Data lines -
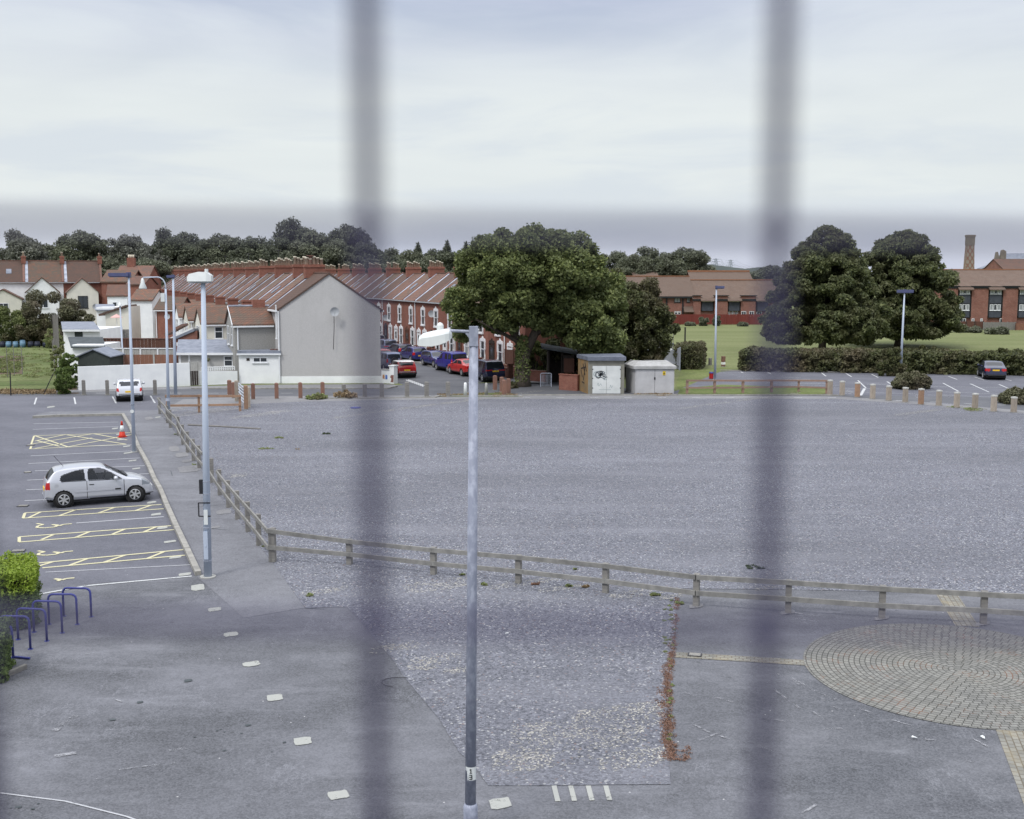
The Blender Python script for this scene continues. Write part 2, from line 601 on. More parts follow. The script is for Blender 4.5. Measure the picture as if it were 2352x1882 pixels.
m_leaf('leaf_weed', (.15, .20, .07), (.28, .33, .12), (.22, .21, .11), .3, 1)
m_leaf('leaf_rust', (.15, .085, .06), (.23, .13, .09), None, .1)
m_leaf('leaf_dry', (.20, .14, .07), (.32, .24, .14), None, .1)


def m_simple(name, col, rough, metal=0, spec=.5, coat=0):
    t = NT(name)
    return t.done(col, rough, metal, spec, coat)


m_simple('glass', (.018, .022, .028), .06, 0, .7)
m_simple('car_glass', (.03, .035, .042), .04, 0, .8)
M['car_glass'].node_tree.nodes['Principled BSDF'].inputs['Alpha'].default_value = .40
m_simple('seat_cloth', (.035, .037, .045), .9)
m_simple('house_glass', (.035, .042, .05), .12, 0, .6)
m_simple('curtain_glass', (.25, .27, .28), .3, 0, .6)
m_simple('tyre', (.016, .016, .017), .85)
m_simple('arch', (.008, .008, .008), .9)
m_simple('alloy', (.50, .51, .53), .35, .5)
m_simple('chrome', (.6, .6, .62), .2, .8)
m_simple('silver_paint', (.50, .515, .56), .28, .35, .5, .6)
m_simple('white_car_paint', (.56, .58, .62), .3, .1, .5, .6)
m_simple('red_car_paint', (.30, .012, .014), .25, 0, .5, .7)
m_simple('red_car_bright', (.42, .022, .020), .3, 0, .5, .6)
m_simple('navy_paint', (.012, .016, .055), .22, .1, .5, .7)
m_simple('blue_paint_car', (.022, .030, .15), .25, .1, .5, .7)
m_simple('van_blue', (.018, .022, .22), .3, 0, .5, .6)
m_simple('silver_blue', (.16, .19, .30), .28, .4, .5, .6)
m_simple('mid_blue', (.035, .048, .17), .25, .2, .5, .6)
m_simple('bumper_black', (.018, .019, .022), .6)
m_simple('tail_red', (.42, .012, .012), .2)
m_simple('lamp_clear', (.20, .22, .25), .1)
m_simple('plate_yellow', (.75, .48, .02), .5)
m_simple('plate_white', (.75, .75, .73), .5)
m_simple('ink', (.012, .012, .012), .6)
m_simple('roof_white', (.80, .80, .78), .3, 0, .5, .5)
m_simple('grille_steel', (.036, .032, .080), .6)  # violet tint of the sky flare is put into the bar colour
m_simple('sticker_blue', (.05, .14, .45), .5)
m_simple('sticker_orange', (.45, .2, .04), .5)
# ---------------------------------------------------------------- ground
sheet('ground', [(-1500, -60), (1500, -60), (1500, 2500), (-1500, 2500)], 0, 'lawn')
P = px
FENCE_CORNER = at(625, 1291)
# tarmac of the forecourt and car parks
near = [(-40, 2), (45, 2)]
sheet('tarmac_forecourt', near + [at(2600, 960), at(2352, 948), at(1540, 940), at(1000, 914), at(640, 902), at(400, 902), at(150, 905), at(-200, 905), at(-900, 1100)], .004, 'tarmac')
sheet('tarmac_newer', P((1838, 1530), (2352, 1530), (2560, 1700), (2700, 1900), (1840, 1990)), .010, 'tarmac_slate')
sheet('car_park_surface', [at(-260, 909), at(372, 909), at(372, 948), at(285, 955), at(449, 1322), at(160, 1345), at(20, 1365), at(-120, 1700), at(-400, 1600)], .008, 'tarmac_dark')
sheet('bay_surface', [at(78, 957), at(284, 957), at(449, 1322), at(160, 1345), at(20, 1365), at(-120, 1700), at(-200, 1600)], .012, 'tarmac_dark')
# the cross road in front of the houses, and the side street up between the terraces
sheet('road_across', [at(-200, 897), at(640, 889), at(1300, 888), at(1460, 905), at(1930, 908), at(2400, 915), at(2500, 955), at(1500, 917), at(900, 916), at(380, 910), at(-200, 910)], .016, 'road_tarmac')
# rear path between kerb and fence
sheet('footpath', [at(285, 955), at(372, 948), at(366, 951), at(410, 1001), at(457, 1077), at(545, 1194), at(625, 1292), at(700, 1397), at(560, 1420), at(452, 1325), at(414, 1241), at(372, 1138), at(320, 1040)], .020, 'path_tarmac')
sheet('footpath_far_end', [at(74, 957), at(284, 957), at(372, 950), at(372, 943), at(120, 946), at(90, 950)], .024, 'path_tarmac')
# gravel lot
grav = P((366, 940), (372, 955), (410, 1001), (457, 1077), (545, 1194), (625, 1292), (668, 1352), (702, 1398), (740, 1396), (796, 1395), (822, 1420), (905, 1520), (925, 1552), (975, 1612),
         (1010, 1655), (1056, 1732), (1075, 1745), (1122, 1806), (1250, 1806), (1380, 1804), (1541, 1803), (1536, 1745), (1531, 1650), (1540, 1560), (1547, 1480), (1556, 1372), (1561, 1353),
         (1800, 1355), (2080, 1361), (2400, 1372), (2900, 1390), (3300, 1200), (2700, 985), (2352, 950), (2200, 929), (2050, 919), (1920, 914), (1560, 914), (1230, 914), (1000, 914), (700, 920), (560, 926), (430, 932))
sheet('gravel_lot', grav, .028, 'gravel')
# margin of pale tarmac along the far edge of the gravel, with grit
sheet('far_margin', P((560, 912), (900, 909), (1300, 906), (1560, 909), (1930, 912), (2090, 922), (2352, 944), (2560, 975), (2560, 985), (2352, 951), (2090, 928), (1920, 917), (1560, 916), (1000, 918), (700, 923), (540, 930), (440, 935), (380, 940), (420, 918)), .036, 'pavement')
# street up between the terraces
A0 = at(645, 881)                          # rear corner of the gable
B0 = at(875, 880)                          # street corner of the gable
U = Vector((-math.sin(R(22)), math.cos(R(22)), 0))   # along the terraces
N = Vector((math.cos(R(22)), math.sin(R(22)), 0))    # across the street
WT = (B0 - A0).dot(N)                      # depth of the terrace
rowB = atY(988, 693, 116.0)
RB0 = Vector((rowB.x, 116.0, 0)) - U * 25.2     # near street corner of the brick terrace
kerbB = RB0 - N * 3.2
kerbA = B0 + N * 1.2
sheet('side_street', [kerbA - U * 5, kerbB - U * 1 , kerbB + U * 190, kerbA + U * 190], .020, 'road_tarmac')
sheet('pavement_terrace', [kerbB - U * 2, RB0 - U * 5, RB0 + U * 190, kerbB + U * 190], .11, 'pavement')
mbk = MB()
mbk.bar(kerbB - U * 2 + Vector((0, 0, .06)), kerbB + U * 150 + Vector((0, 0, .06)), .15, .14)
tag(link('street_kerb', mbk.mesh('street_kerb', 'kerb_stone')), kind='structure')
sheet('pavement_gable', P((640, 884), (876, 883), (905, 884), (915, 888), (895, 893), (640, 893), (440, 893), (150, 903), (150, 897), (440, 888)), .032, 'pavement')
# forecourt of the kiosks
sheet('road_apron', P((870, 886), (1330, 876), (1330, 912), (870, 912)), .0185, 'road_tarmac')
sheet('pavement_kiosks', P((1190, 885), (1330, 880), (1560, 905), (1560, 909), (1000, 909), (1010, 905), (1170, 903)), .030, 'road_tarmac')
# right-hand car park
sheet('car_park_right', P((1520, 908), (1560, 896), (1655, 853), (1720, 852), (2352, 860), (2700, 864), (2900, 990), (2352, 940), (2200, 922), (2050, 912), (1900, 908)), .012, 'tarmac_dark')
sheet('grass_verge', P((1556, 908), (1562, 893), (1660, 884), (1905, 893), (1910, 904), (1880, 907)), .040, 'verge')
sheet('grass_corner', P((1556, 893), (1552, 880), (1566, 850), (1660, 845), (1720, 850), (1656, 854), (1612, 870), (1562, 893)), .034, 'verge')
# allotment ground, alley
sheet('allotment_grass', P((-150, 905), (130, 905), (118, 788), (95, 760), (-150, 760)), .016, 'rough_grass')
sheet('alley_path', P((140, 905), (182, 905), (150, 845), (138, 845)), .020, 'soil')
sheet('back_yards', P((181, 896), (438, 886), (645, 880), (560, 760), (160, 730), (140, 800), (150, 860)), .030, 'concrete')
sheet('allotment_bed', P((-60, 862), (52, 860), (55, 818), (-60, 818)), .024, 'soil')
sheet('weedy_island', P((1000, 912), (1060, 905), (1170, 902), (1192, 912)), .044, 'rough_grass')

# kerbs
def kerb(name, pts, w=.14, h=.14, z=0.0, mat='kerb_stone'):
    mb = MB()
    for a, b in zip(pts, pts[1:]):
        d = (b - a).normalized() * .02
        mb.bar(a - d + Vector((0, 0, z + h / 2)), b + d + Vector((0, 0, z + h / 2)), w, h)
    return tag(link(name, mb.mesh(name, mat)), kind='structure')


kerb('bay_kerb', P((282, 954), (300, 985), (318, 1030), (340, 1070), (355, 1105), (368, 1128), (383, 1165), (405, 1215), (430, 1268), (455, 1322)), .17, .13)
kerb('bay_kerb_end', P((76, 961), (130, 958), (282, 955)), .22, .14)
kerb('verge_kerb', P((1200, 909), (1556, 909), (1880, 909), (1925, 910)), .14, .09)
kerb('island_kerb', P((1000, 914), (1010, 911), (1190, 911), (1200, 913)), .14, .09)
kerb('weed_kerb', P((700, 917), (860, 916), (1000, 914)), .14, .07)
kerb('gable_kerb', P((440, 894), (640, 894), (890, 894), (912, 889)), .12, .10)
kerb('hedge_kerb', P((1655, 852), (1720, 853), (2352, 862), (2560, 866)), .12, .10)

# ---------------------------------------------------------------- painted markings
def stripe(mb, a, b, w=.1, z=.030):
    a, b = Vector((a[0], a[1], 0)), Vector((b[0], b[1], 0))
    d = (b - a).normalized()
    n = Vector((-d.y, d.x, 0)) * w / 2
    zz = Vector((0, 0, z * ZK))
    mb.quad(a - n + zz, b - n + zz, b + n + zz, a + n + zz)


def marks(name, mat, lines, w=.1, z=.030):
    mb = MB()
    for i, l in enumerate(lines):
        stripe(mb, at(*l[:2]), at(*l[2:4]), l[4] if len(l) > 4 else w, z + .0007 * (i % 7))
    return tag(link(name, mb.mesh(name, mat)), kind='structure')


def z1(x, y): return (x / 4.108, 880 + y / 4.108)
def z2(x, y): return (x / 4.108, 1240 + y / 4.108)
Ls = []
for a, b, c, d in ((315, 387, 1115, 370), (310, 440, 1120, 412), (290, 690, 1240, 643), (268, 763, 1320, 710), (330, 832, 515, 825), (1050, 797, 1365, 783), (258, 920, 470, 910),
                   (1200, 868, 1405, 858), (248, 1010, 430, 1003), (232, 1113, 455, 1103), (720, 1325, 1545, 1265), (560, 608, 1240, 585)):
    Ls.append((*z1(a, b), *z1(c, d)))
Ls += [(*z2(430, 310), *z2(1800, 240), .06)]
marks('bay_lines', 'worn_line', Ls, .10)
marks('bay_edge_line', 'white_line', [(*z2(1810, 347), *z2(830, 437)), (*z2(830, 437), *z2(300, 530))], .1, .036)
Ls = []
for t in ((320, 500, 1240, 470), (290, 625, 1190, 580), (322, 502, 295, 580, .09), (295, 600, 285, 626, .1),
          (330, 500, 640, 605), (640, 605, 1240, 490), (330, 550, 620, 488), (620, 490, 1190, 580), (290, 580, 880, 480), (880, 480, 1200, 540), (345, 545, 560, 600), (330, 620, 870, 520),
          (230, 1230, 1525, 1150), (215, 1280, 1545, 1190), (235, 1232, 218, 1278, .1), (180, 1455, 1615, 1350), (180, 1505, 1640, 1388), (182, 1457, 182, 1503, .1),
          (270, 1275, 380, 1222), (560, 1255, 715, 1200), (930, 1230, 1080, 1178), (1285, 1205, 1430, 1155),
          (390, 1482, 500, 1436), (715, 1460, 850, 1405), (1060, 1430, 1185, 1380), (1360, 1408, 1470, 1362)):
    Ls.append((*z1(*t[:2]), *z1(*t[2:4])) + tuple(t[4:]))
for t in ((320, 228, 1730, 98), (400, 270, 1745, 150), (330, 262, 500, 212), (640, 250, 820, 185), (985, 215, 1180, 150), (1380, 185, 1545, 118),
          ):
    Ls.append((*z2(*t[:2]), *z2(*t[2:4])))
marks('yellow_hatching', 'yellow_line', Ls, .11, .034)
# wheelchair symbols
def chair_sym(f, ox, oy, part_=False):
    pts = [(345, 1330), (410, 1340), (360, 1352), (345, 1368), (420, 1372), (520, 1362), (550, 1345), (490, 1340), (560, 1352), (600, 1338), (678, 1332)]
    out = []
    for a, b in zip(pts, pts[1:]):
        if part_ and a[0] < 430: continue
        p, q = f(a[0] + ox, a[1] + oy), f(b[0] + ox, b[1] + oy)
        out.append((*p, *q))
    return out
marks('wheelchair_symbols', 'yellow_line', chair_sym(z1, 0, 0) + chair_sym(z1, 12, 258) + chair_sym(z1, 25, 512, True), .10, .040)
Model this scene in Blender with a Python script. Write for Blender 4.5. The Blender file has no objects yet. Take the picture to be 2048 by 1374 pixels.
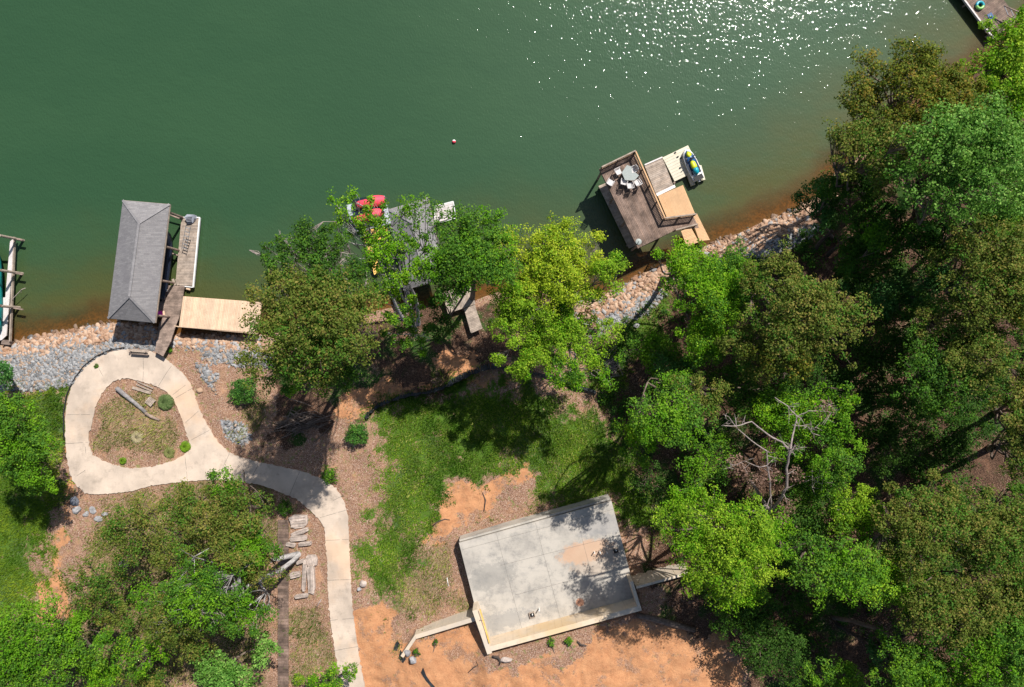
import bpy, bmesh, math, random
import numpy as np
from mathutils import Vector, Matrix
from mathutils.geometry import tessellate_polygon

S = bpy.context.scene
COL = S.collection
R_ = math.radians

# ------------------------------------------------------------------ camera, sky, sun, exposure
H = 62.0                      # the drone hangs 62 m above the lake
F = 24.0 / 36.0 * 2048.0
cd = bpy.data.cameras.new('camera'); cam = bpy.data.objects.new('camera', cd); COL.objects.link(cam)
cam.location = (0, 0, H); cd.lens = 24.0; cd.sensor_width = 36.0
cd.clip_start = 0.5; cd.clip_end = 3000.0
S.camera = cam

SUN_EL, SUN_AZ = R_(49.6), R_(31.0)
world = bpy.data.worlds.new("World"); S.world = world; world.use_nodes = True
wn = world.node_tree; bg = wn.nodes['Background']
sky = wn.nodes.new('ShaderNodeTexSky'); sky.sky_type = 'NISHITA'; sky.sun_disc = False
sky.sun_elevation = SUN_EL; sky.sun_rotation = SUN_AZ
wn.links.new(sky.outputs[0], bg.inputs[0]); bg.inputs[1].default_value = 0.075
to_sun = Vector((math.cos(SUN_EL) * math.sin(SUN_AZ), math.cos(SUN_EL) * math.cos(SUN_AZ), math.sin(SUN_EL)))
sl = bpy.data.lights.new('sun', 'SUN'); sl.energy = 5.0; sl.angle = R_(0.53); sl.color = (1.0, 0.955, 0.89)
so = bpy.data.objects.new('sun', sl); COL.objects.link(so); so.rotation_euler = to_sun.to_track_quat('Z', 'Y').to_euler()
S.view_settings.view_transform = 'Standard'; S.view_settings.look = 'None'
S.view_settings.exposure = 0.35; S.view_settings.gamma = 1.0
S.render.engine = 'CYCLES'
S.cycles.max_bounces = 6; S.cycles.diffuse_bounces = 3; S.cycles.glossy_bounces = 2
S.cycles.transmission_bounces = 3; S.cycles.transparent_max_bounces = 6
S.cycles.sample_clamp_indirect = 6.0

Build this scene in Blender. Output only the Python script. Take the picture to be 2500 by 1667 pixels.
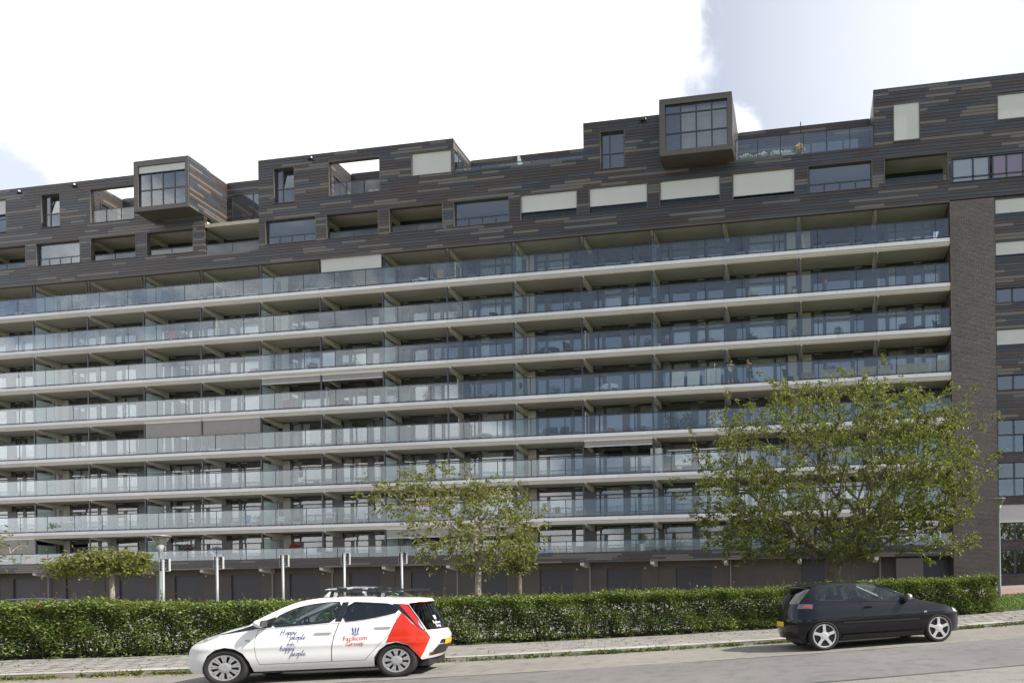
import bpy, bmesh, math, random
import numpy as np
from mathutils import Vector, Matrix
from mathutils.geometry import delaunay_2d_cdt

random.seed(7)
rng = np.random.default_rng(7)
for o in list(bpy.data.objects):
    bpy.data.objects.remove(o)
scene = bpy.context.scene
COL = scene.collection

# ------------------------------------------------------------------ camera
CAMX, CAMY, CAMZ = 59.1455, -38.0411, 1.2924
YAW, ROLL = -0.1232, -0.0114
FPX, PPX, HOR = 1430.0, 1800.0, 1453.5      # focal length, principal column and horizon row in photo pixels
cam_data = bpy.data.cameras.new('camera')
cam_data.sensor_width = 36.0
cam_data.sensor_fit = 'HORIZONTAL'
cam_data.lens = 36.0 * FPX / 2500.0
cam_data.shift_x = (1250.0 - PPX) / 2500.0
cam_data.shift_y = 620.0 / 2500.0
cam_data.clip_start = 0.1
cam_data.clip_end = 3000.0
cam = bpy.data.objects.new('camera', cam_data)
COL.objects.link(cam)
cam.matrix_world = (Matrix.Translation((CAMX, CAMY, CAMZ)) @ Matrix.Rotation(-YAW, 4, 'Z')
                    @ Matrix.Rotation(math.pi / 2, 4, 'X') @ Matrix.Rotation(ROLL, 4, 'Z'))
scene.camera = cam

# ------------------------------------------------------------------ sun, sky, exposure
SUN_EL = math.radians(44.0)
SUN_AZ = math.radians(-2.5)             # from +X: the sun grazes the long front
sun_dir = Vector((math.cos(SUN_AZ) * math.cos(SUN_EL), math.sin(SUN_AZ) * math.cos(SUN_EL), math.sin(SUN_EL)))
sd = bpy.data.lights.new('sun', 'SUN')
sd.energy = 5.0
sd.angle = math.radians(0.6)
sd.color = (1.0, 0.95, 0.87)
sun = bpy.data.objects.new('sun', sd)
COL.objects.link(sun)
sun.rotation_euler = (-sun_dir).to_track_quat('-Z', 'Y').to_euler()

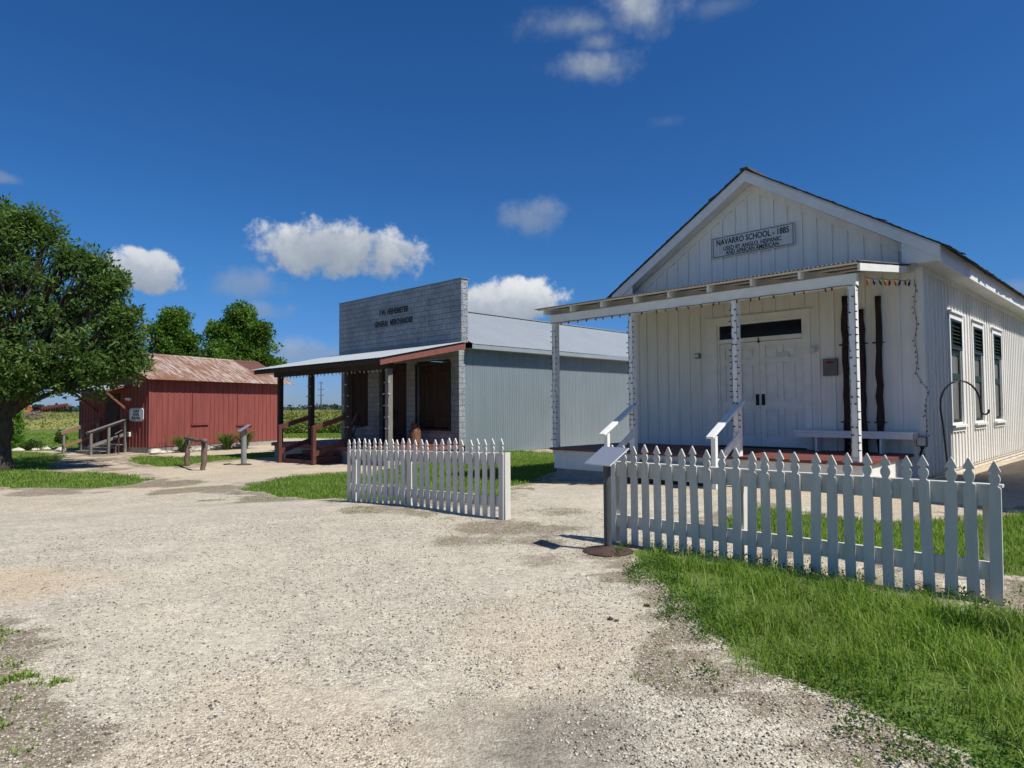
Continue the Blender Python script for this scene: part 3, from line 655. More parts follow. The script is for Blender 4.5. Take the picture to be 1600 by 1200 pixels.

Prompt - Return, please, the exact lines from the beginning of the entries above through the line containing "return t.done(col, rough, metal, spec, coat)", both included; pictures are left out.

Result for this task -
The Blender Python script for this scene continues. Write part 2, from line 601 on. More parts follow. The script is for Blender 4.5. Measure the picture as if it were 2352x1882 pixels.
m_leaf('leaf_weed', (.15, .20, .07), (.28, .33, .12), (.22, .21, .11), .3, 1)
m_leaf('leaf_rust', (.15, .085, .06), (.23, .13, .09), None, .1)
m_leaf('leaf_dry', (.20, .14, .07), (.32, .24, .14), None, .1)


def m_simple(name, col, rough, metal=0, spec=.5, coat=0):
    t = NT(name)
    return t.done(col, rough, metal, spec, coat)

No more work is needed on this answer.